Records
::::
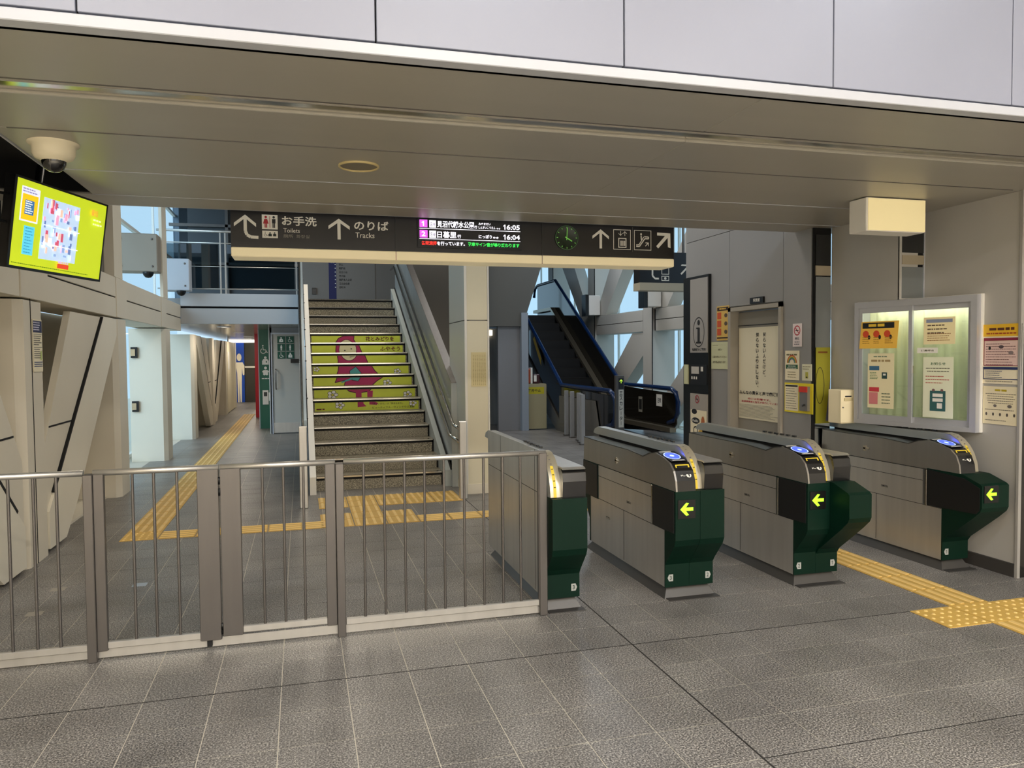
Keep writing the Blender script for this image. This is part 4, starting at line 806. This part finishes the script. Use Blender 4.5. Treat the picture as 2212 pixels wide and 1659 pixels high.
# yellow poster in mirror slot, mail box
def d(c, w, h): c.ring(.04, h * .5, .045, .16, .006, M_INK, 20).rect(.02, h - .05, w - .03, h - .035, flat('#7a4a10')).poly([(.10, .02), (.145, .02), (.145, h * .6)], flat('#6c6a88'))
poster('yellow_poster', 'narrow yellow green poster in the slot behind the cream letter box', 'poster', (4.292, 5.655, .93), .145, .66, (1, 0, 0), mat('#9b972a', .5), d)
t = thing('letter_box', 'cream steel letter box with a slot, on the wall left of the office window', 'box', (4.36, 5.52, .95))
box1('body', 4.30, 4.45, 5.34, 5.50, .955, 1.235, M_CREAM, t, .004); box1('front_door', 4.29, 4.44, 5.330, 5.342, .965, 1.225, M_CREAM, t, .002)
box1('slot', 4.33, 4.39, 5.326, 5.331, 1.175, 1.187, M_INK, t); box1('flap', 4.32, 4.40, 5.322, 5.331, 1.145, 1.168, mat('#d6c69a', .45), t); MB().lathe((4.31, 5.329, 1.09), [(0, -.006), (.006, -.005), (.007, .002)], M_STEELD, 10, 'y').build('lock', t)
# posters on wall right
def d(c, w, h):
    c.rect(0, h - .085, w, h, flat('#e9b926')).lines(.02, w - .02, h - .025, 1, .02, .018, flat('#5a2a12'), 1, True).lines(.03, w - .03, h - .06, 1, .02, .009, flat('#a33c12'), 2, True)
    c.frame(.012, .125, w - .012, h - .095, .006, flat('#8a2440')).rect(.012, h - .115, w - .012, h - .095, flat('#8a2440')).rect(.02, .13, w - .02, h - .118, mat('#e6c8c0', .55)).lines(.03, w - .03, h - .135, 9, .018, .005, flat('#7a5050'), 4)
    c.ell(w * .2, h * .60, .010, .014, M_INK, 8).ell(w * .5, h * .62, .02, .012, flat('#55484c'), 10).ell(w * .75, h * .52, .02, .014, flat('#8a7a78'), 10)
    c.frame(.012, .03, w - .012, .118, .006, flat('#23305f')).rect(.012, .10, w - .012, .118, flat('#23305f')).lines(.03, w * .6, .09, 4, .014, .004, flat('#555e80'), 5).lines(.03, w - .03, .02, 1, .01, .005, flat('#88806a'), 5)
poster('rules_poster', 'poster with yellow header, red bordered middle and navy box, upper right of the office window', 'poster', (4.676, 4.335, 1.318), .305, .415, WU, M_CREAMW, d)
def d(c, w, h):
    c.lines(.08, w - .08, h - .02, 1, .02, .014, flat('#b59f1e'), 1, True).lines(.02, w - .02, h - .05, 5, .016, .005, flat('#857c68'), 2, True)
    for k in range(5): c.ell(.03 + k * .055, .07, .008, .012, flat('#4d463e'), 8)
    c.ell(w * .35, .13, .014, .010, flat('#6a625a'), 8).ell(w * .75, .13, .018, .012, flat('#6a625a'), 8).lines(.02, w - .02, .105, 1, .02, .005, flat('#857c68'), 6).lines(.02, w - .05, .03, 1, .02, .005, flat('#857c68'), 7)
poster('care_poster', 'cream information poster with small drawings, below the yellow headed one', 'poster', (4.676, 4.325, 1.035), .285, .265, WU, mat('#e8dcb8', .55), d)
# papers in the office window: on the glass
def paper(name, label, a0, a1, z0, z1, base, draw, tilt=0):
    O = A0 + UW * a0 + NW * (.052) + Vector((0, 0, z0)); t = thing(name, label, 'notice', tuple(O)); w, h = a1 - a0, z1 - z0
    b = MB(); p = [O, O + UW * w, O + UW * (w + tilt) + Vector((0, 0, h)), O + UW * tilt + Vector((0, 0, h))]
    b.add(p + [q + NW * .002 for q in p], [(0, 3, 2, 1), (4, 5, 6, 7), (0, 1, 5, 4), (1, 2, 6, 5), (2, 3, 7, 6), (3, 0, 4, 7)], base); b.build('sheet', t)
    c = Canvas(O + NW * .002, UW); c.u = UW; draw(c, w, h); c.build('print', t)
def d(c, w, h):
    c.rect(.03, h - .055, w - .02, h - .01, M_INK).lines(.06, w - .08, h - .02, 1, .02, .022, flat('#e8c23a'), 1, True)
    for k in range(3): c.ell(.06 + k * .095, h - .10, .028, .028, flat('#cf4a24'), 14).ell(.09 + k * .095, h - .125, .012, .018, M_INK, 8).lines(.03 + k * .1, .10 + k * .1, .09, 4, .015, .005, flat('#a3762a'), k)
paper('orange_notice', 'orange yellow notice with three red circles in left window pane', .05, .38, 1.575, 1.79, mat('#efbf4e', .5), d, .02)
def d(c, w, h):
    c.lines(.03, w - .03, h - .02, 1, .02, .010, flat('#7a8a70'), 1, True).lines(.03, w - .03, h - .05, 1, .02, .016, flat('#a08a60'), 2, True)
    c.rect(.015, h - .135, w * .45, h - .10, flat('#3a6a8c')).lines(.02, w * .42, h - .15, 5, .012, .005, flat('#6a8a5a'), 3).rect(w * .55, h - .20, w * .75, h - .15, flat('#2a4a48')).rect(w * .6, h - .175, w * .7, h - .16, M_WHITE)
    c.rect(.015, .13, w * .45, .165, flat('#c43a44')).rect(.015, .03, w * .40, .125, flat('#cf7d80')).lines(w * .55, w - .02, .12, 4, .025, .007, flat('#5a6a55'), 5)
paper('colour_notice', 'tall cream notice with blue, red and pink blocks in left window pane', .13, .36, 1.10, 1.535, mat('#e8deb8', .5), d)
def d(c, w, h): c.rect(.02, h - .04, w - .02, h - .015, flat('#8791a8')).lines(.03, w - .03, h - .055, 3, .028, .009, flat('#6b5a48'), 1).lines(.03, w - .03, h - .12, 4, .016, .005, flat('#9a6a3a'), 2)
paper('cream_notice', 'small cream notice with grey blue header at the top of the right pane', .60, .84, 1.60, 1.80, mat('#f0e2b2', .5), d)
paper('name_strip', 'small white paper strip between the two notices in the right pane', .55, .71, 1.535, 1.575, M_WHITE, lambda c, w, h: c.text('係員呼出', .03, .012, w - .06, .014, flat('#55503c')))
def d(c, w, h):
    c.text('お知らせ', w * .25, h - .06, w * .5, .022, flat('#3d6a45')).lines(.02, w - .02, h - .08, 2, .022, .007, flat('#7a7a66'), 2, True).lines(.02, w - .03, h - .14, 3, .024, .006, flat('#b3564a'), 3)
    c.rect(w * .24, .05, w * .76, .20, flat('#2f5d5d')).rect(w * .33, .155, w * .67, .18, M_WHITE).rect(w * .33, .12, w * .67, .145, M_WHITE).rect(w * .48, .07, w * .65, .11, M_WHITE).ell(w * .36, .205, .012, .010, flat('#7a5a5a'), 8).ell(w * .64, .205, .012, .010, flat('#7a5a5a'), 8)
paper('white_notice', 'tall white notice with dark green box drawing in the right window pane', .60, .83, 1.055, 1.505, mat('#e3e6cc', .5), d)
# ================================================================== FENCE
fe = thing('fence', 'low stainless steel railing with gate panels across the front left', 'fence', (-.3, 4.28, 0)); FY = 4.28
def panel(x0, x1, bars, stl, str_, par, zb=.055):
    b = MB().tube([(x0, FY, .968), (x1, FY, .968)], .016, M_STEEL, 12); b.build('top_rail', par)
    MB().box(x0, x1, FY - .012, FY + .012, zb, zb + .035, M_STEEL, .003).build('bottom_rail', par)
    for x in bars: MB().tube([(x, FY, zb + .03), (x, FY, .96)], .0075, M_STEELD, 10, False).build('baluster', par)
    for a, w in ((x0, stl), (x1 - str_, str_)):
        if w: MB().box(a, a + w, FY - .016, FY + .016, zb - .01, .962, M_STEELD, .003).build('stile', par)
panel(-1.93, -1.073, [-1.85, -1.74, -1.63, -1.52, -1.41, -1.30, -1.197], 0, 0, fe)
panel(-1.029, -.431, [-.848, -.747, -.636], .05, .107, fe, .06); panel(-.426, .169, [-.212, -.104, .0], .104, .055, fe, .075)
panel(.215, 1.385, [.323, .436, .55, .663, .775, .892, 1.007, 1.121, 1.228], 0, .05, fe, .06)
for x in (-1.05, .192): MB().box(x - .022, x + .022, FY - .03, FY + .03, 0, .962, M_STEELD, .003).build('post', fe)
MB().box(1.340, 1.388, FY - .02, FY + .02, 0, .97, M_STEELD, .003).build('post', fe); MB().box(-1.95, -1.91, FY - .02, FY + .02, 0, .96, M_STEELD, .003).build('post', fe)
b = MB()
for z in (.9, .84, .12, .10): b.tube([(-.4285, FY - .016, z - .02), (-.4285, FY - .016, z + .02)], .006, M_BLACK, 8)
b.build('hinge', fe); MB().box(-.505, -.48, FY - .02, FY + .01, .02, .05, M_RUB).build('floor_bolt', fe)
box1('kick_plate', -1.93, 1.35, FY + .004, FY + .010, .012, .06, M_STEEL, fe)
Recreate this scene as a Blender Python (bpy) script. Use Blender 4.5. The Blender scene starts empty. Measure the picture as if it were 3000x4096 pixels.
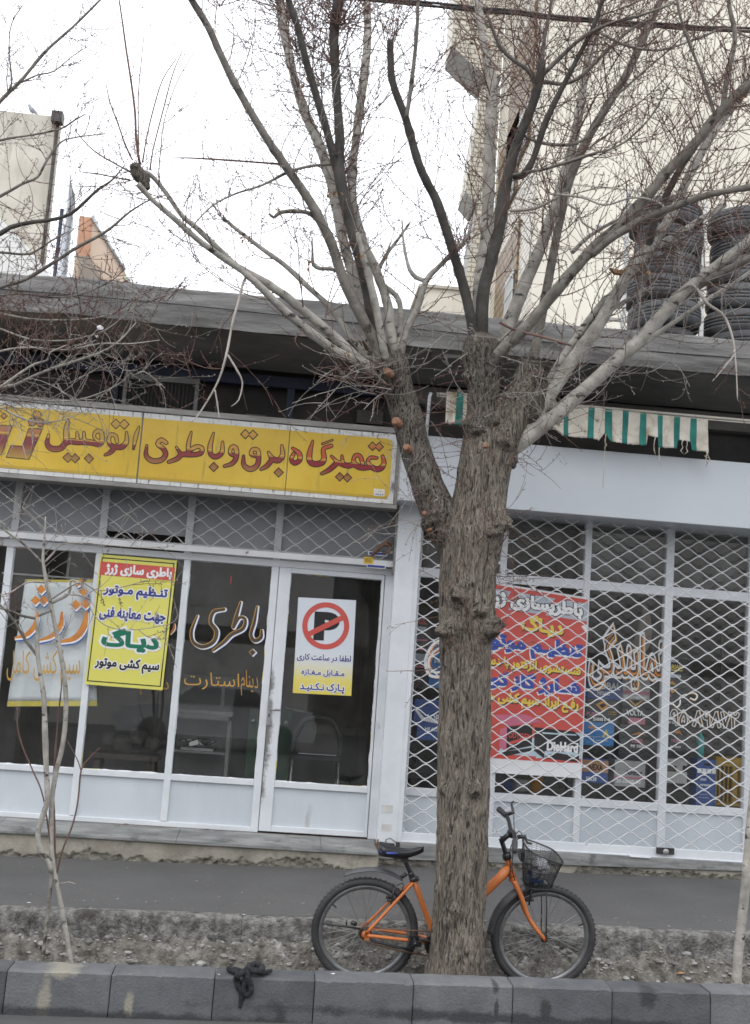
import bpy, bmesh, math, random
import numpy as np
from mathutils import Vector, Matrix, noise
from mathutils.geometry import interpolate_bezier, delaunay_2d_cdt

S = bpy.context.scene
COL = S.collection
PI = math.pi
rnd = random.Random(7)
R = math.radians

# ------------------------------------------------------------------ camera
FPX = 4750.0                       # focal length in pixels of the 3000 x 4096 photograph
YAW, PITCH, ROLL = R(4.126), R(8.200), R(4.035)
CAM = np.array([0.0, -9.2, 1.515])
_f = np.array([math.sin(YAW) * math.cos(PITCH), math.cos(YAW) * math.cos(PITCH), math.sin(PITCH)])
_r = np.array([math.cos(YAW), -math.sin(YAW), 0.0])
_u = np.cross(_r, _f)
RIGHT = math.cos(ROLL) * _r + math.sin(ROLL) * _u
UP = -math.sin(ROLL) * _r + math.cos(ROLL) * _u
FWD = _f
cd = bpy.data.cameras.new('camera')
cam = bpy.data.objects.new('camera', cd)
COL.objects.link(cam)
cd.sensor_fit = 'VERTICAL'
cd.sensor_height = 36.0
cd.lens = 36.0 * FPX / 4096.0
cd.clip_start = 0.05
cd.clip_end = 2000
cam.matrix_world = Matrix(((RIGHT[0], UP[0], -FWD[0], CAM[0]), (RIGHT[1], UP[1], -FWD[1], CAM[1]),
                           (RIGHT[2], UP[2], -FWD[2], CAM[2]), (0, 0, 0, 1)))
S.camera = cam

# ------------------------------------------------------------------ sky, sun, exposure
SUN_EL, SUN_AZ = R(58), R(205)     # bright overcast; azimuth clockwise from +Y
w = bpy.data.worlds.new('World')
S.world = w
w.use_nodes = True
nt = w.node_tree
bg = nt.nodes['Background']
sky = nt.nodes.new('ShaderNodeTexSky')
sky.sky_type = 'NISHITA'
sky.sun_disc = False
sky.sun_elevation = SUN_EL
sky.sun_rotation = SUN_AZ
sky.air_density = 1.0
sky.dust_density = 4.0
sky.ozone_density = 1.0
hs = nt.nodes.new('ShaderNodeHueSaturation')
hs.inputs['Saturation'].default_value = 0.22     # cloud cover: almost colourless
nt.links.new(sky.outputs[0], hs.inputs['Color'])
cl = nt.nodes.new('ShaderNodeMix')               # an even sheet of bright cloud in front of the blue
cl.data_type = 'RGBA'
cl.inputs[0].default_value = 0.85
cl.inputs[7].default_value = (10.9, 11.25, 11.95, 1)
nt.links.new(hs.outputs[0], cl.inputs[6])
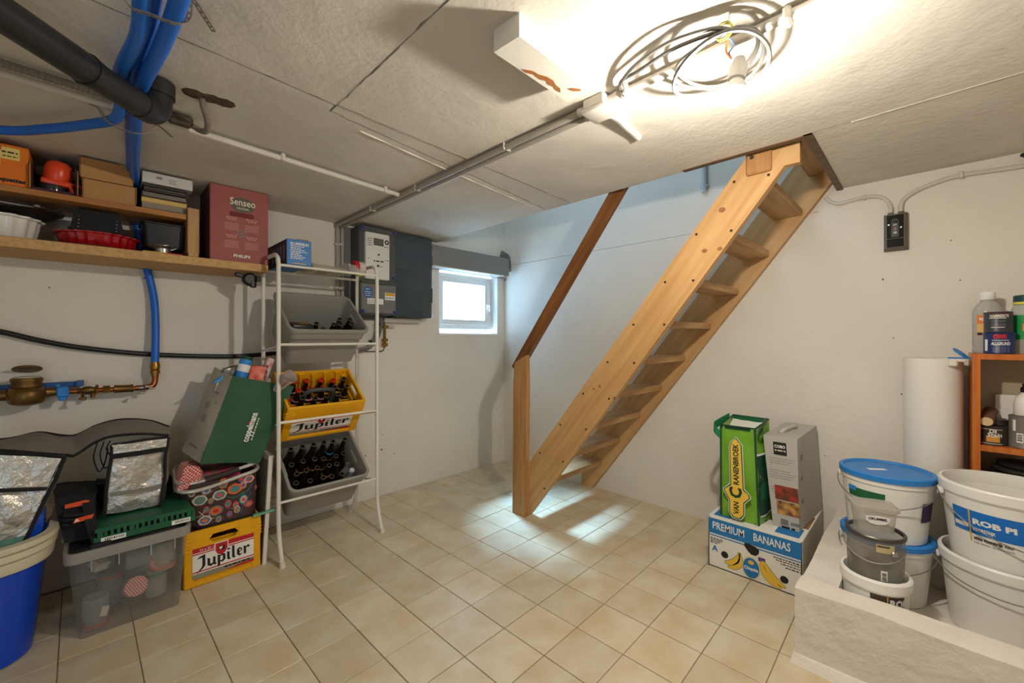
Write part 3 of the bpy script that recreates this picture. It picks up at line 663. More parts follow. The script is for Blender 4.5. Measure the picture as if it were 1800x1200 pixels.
::::
*TASK REQUIREMENTS:* Above are the records. Copy only the lines from the one with "Recreate this scene" through the one with "R = math.radians", exactly, with no pictures.

*RESULT BELOW:*
Recreate this scene as a Blender Python (bpy) script. Use Blender 4.5. The Blender scene starts empty. Measure the picture as if it were 3000x4096 pixels.
import bpy, bmesh, math, random
import numpy as np
from mathutils import Vector, Matrix, noise
from mathutils.geometry import interpolate_bezier, delaunay_2d_cdt

S = bpy.context.scene
COL = S.collection
PI = math.pi
rnd = random.Random(7)
R = math.radians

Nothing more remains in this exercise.